Regular exercise is still crucial, but you may find it easier to bump up these types of activities than to add additional trips to the gym or 40-minute power walks.

3. Crunching the Numbers

Most devices either have a place for you to log what you eat, or they link with an app that does. That allows you to see how the calories you swallow compare to the calories you burn.

Sure, it's a lot of data entry, Muth admits. But just as with exercise, people who log their food are more successful at losing weight.

Usually the data entry gets easier with time. Once you've figured out the calorie count for a food, it'll be stored in your device. That means within a few weeks you'll be able to track most of your favorites quickly.

4. While You Were Sleeping

When you get more and better sleep, you're less likely to overeat and more likely to stick to your fitness and diet program, Muth says.
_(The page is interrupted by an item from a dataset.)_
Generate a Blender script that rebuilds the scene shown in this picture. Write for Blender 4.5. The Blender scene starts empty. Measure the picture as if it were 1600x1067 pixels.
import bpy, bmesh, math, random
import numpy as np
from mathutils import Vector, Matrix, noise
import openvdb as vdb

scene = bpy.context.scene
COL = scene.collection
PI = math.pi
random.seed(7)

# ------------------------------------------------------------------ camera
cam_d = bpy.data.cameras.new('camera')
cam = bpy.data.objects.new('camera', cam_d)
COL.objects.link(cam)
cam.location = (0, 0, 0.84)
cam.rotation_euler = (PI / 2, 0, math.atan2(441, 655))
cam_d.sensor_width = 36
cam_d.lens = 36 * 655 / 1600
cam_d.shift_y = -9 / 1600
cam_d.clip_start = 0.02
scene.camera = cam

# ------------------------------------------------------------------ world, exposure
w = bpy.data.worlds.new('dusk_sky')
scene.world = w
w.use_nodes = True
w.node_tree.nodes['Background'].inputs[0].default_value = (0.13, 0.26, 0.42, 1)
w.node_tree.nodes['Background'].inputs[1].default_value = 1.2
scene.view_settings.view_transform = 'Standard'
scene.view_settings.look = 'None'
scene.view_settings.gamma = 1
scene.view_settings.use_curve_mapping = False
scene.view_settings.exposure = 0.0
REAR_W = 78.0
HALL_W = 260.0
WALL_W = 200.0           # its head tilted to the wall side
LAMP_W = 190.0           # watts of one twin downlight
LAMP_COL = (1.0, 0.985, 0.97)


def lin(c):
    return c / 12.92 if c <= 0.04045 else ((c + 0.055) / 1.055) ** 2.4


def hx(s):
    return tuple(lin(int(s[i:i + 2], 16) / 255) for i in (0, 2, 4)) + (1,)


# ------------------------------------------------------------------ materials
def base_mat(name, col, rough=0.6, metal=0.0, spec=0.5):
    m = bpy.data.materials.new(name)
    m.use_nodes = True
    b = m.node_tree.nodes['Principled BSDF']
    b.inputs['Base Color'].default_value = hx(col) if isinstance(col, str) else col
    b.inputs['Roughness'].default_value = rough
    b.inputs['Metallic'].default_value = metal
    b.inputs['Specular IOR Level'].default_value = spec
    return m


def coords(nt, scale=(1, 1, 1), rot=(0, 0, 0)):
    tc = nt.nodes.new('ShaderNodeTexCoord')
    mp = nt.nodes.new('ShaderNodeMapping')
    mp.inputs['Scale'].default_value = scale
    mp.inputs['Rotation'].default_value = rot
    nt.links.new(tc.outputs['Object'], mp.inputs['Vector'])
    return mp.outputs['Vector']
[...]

Plus, too little sleep is linked with weight gain.

The tried-and-true way to get a good night's sleep is to set a regular bedtime, turn off distractions, and plan for 7 to 8 hours.

Trackers show how long you've actually slept. You might think you're getting 7 hours when you're only asleep for 6 1/2 hours.

Some wearable fitness trackers tell you how well you sleep. "That insight may inspire (or compel) you to make changes to try to improve sleep quality or duration," Muth says. Even if you’re in bed for 8 hours, your device may show you’re getting less than 7 hours of restful sleep. Ask yourself what’s interfering with your sleep. Using a smartphone or tablet right before bed? A pet on your pillow?